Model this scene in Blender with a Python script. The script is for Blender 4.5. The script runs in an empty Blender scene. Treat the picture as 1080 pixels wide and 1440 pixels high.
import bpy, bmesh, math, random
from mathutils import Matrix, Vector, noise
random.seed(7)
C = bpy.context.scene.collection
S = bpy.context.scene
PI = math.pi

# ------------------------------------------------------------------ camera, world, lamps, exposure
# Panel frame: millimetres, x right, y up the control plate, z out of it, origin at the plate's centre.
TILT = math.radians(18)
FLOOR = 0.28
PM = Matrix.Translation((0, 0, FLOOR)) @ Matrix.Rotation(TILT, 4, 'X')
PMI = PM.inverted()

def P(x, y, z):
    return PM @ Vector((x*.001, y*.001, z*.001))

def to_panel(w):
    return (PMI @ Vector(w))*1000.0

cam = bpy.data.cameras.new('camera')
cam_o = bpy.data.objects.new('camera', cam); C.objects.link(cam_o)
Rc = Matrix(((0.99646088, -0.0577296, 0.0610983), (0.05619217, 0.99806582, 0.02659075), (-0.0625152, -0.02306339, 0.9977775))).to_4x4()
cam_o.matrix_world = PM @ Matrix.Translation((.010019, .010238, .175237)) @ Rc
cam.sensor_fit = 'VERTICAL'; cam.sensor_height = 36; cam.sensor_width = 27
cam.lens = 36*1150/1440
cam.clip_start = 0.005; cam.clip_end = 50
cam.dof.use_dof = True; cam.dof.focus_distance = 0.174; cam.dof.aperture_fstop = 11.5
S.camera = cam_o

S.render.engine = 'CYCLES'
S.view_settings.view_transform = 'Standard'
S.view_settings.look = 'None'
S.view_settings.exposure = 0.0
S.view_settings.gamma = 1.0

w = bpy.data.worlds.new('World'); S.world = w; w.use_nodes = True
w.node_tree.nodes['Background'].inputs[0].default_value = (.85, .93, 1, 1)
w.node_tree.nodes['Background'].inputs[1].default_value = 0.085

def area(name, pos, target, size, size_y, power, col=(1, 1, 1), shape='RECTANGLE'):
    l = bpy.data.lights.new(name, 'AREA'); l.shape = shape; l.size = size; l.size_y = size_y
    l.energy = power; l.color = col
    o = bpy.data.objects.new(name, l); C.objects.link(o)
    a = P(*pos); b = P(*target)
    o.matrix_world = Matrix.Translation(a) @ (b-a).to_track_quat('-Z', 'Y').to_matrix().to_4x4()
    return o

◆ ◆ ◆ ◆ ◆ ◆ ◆

» EXERCISE INSTRUCTIONS
Lines from the start of the material above through the line containing "PI = math.pi" are to be duplicated exactly, and only those.

» SOLUTION TO THE EXERCISE
Model this scene in Blender with a Python script. The script is for Blender 4.5. The script runs in an empty Blender scene. Treat the picture as 1080 pixels wide and 1440 pixels high.
import bpy, bmesh, math, random
from mathutils import Matrix, Vector, noise
random.seed(7)
C = bpy.context.scene.collection
S = bpy.context.scene
PI = math.pi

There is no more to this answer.